Given task:
Output the lines that follow exactly as they are.

Rows from a 3D scene dataset:
::::::::

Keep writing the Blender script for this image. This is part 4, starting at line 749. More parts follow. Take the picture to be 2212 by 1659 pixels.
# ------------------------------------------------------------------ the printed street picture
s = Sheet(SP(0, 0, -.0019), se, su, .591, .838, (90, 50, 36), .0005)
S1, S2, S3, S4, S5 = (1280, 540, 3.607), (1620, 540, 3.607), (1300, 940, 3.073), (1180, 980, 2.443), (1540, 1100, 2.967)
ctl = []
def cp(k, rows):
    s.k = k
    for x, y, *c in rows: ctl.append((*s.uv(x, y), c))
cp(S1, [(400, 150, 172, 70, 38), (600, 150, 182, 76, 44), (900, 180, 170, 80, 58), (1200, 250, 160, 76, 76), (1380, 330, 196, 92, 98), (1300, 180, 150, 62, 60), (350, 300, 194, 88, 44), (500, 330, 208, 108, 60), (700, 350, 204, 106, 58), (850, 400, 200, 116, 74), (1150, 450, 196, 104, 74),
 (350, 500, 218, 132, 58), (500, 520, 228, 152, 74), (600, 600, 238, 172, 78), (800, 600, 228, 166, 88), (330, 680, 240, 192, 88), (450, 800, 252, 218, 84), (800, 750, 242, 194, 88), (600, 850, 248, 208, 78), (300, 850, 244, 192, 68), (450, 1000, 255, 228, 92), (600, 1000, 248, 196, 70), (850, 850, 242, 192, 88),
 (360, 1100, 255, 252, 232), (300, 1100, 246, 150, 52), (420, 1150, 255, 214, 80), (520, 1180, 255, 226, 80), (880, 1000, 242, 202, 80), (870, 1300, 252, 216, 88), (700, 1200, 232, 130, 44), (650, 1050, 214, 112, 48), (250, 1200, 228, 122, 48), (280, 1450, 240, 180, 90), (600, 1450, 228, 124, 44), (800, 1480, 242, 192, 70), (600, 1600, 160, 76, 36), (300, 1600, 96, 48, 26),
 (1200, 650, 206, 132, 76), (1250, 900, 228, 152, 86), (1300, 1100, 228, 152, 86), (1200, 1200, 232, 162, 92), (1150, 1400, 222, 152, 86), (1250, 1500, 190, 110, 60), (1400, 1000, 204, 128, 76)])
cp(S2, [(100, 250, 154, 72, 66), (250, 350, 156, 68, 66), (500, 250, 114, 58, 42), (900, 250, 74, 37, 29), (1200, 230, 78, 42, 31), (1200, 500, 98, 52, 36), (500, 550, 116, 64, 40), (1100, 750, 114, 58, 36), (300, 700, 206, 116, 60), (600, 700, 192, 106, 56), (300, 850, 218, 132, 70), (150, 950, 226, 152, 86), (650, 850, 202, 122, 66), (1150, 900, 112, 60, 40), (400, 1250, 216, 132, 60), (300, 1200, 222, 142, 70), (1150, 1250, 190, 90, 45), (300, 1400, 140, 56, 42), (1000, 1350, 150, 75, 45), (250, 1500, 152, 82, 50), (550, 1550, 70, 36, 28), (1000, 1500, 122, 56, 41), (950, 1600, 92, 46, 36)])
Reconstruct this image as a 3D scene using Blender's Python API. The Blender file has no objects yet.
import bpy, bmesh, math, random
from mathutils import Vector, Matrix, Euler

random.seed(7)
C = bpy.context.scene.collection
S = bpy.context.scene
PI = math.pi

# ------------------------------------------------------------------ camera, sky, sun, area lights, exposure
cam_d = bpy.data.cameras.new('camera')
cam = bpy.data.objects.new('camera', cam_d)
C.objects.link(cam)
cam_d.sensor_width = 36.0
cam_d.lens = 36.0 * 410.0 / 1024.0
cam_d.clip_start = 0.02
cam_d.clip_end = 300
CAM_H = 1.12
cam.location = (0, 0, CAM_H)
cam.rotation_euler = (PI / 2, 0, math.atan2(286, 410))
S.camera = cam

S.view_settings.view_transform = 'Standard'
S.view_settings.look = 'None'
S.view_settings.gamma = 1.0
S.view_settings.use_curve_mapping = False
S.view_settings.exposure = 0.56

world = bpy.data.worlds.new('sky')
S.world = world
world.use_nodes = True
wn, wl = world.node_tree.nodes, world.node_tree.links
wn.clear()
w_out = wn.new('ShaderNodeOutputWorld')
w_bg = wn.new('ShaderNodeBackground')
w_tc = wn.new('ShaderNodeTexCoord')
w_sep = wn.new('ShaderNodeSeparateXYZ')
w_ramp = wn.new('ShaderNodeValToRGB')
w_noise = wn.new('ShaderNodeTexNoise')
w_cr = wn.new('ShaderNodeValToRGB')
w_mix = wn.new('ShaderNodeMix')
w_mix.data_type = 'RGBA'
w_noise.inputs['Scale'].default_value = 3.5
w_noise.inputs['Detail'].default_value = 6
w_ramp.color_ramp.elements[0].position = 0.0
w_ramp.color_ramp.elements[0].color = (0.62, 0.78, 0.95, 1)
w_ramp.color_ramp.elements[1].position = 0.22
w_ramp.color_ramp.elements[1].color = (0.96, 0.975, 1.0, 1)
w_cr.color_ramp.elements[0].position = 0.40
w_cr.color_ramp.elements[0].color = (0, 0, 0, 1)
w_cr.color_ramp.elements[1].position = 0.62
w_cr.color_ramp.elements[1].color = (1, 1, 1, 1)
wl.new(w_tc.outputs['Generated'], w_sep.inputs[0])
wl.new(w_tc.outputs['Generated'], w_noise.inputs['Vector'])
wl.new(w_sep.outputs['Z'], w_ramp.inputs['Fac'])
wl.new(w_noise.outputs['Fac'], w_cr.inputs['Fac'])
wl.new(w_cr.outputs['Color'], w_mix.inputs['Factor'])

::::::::

Problem solution:
Keep writing the Blender script for this image. This is part 4, starting at line 749. More parts follow. Take the picture to be 2212 by 1659 pixels.
# ------------------------------------------------------------------ the printed street picture
s = Sheet(SP(0, 0, -.0019), se, su, .591, .838, (90, 50, 36), .0005)
S1, S2, S3, S4, S5 = (1280, 540, 3.607), (1620, 540, 3.607), (1300, 940, 3.073), (1180, 980, 2.443), (1540, 1100, 2.967)
ctl = []
def cp(k, rows):
    s.k = k
    for x, y, *c in rows: ctl.append((*s.uv(x, y), c))
cp(S1, [(400, 150, 172, 70, 38), (600, 150, 182, 76, 44), (900, 180, 170, 80, 58), (1200, 250, 160, 76, 76), (1380, 330, 196, 92, 98), (1300, 180, 150, 62, 60), (350, 300, 194, 88, 44), (500, 330, 208, 108, 60), (700, 350, 204, 106, 58), (850, 400, 200, 116, 74), (1150, 450, 196, 104, 74),
 (350, 500, 218, 132, 58), (500, 520, 228, 152, 74), (600, 600, 238, 172, 78), (800, 600, 228, 166, 88), (330, 680, 240, 192, 88), (450, 800, 252, 218, 84), (800, 750, 242, 194, 88), (600, 850, 248, 208, 78), (300, 850, 244, 192, 68), (450, 1000, 255, 228, 92), (600, 1000, 248, 196, 70), (850, 850, 242, 192, 88),
 (360, 1100, 255, 252, 232), (300, 1100, 246, 150, 52), (420, 1150, 255, 214, 80), (520, 1180, 255, 226, 80), (880, 1000, 242, 202, 80), (870, 1300, 252, 216, 88), (700, 1200, 232, 130, 44), (650, 1050, 214, 112, 48), (250, 1200, 228, 122, 48), (280, 1450, 240, 180, 90), (600, 1450, 228, 124, 44), (800, 1480, 242, 192, 70), (600, 1600, 160, 76, 36), (300, 1600, 96, 48, 26),
 (1200, 650, 206, 132, 76), (1250, 900, 228, 152, 86), (1300, 1100, 228, 152, 86), (1200, 1200, 232, 162, 92), (1150, 1400, 222, 152, 86), (1250, 1500, 190, 110, 60), (1400, 1000, 204, 128, 76)])
cp(S2, [(100, 250, 154, 72, 66), (250, 350, 156, 68, 66), (500, 250, 114, 58, 42), (900, 250, 74, 37, 29), (1200, 230, 78, 42, 31), (1200, 500, 98, 52, 36), (500, 550, 116, 64, 40), (1100, 750, 114, 58, 36), (300, 700, 206, 116, 60), (600, 700, 192, 106, 56), (300, 850, 218, 132, 70), (150, 950, 226, 152, 86), (650, 850, 202, 122, 66), (1150, 900, 112, 60, 40), (400, 1250, 216, 132, 60), (300, 1200, 222, 142, 70), (1150, 1250, 190, 90, 45), (300, 1400, 140, 56, 42), (1000, 1350, 150, 75, 45), (250, 1500, 152, 82, 50), (550, 1550, 70, 36, 28), (1000, 1500, 122, 56, 41), (950, 1600, 92, 46, 36)])
Reconstruct this image as a 3D scene using Blender's Python API. The Blender file has no objects yet.
import bpy, bmesh, math, random
from mathutils import Vector, Matrix, Euler

random.seed(7)
C = bpy.context.scene.collection
S = bpy.context.scene
PI = math.pi

# ------------------------------------------------------------------ camera, sky, sun, area lights, exposure
cam_d = bpy.data.cameras.new('camera')
cam = bpy.data.objects.new('camera', cam_d)
C.objects.link(cam)
cam_d.sensor_width = 36.0
cam_d.lens = 36.0 * 410.0 / 1024.0
cam_d.clip_start = 0.02
cam_d.clip_end = 300
CAM_H = 1.12
cam.location = (0, 0, CAM_H)
cam.rotation_euler = (PI / 2, 0, math.atan2(286, 410))
S.camera = cam

S.view_settings.view_transform = 'Standard'
S.view_settings.look = 'None'
S.view_settings.gamma = 1.0
S.view_settings.use_curve_mapping = False
S.view_settings.exposure = 0.56

world = bpy.data.worlds.new('sky')
S.world = world
world.use_nodes = True
wn, wl = world.node_tree.nodes, world.node_tree.links
wn.clear()
w_out = wn.new('ShaderNodeOutputWorld')
w_bg = wn.new('ShaderNodeBackground')
w_tc = wn.new('ShaderNodeTexCoord')
w_sep = wn.new('ShaderNodeSeparateXYZ')
w_ramp = wn.new('ShaderNodeValToRGB')
w_noise = wn.new('ShaderNodeTexNoise')
w_cr = wn.new('ShaderNodeValToRGB')
w_mix = wn.new('ShaderNodeMix')
w_mix.data_type = 'RGBA'
w_noise.inputs['Scale'].default_value = 3.5
w_noise.inputs['Detail'].default_value = 6
w_ramp.color_ramp.elements[0].position = 0.0
w_ramp.color_ramp.elements[0].color = (0.62, 0.78, 0.95, 1)
w_ramp.color_ramp.elements[1].position = 0.22
w_ramp.color_ramp.elements[1].color = (0.96, 0.975, 1.0, 1)
w_cr.color_ramp.elements[0].position = 0.40
w_cr.color_ramp.elements[0].color = (0, 0, 0, 1)
w_cr.color_ramp.elements[1].position = 0.62
w_cr.color_ramp.elements[1].color = (1, 1, 1, 1)
wl.new(w_tc.outputs['Generated'], w_sep.inputs[0])
wl.new(w_tc.outputs['Generated'], w_noise.inputs['Vector'])
wl.new(w_sep.outputs['Z'], w_ramp.inputs['Fac'])
wl.new(w_noise.outputs['Fac'], w_cr.inputs['Fac'])
wl.new(w_cr.outputs['Color'], w_mix.inputs['Factor'])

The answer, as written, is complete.